Posted on 22 June 2013
The department’s Archaeology Data Service (ADS) was nominated in the Outstanding Library Team category of the prestigious Times Higher Education Leadership and Management Awards (THELMAs). The awards were announced on Thursday 20 June at the Grosvenor House Hotel in London, and the ADS narrowly missed the top prize.
The ADS is not a traditional library. It has no library building, and no physical books or manuscripts, but it is a library in every other sense. ADS has an online catalogue of over 1.1 million items, 20,000 unpublished fieldwork reports, 20,000 journal articles, and 500 rich data archives, ranging from single research projects, such as Sutton Hoo, to major transport infrastructure projects, such as the Channel Tunnel Rail Link. All these collections can be referenced via a permanent Digital Object Identifier (DOI), provided in partnership with the British Library and DataCite.
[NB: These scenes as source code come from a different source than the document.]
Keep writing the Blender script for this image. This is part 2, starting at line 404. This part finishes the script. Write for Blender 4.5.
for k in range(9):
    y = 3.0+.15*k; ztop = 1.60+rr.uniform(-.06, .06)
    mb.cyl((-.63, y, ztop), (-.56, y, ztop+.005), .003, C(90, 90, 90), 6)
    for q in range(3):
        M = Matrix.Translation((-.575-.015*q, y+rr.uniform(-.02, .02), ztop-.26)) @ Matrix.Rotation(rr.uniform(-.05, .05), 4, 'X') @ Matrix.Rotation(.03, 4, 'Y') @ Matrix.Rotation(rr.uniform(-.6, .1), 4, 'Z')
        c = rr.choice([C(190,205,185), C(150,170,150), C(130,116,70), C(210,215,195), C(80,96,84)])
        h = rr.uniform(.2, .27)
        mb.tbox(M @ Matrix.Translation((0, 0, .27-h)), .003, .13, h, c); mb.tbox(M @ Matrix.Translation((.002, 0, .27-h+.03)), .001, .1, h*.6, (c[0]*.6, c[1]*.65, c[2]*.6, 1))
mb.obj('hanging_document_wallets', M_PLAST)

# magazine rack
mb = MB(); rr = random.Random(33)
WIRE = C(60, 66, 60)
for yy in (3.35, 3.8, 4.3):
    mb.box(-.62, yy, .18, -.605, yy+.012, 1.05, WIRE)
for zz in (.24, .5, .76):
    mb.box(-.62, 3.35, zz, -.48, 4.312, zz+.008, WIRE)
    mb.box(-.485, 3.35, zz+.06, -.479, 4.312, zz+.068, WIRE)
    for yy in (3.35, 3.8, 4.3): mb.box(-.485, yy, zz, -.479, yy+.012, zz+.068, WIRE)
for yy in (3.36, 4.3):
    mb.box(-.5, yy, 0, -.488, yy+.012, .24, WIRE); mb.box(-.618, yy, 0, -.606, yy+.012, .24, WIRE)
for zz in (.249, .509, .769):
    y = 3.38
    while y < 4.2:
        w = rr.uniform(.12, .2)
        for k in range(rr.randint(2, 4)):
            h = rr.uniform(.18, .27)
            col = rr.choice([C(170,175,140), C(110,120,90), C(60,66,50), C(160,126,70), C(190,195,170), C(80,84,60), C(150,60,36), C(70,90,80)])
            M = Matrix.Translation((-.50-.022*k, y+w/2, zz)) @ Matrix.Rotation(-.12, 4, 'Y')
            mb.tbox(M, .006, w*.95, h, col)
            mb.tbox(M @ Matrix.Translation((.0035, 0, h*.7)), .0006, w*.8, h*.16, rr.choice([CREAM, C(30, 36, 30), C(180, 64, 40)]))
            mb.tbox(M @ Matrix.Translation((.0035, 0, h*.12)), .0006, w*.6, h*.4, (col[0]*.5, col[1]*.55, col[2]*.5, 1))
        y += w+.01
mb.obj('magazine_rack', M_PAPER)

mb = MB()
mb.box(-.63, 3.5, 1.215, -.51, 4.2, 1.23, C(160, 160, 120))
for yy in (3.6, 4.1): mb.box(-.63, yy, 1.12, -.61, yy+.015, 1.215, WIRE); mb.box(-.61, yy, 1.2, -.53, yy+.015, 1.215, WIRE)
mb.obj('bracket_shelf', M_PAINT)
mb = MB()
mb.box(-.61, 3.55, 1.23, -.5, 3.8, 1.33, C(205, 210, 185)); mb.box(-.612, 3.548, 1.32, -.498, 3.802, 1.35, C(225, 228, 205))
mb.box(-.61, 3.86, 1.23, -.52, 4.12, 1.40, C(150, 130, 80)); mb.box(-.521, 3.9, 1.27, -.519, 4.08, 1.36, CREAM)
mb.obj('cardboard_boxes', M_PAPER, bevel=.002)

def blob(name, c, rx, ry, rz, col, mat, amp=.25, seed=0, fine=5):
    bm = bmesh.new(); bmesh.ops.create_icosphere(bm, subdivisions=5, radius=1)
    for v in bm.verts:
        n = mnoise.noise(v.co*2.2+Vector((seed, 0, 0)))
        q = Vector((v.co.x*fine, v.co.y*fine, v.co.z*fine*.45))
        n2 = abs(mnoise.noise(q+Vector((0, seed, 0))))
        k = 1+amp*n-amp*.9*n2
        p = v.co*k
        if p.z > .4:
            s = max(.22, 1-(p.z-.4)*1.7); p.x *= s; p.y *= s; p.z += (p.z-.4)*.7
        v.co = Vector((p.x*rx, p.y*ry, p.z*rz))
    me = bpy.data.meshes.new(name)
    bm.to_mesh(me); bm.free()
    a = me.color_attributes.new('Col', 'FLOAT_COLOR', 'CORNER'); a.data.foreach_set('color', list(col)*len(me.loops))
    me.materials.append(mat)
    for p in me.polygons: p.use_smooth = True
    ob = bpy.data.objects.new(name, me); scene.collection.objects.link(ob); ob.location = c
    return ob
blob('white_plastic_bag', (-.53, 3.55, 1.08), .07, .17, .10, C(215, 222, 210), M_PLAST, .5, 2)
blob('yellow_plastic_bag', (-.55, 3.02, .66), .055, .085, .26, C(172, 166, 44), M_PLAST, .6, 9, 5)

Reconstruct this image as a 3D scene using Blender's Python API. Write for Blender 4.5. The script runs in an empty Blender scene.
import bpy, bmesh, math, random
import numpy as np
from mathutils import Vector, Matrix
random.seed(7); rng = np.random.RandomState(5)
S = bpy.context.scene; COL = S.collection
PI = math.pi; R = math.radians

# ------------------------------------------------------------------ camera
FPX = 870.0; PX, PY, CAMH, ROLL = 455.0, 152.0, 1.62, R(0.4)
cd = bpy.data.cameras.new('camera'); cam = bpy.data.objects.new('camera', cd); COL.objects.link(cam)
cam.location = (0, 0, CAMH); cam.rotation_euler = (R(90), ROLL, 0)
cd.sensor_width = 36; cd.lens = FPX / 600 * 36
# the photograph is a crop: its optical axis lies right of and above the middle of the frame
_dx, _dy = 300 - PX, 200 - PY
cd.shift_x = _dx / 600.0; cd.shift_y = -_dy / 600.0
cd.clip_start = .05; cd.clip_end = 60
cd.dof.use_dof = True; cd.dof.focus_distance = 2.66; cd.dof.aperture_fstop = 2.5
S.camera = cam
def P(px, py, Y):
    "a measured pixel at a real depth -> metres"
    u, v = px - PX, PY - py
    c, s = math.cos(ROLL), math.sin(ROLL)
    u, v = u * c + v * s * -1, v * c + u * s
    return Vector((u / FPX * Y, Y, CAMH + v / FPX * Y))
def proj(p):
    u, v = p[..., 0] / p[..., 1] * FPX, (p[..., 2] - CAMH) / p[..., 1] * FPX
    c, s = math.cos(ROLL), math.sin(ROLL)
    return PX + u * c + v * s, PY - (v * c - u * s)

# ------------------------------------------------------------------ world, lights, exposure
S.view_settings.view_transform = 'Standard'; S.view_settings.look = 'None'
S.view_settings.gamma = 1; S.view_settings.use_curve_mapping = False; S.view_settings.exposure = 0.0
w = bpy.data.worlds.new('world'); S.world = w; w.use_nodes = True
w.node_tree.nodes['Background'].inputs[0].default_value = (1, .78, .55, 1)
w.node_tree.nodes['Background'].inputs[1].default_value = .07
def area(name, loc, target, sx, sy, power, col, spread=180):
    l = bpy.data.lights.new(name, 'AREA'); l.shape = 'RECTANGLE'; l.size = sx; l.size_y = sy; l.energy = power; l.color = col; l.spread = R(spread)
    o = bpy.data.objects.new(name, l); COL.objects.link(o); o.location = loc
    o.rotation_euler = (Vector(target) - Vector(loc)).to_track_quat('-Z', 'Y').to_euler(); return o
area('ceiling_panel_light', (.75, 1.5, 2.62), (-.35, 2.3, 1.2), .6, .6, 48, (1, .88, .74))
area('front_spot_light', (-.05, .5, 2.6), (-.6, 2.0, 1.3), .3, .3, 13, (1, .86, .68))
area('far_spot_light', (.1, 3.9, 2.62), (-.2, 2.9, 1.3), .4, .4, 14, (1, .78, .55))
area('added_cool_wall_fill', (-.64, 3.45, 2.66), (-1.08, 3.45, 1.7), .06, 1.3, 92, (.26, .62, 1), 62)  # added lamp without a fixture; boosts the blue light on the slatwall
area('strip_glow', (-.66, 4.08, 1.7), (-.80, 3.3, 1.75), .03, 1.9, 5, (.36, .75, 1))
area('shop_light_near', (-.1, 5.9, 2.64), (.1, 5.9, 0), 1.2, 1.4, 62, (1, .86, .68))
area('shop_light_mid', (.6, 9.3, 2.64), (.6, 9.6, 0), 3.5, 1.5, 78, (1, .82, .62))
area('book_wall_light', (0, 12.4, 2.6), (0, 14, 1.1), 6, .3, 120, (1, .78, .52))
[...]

A team of 15 ‘data librarians’ are dedicated to providing free online access to ADS’s holdings, to anyone throughout the world, supporting research, learning and teaching and preserving our collections in perpetuity. The data ‘library’ and archiving model pre-date the current drive to Open Access and has been emulated around the world by countries who are seeking to establish similar initiatives. ADS’s success is also evidenced by the wider academic environment and, in 2012, the team also won the Digital Preservation Coalition’s Decennial Award for the most outstanding contribution to digital preservation over the last decade. The team was also a key contributing factor in the successful nomination of the University of York for a Queen’s Anniversary Prize for Higher and Further Education in 2011.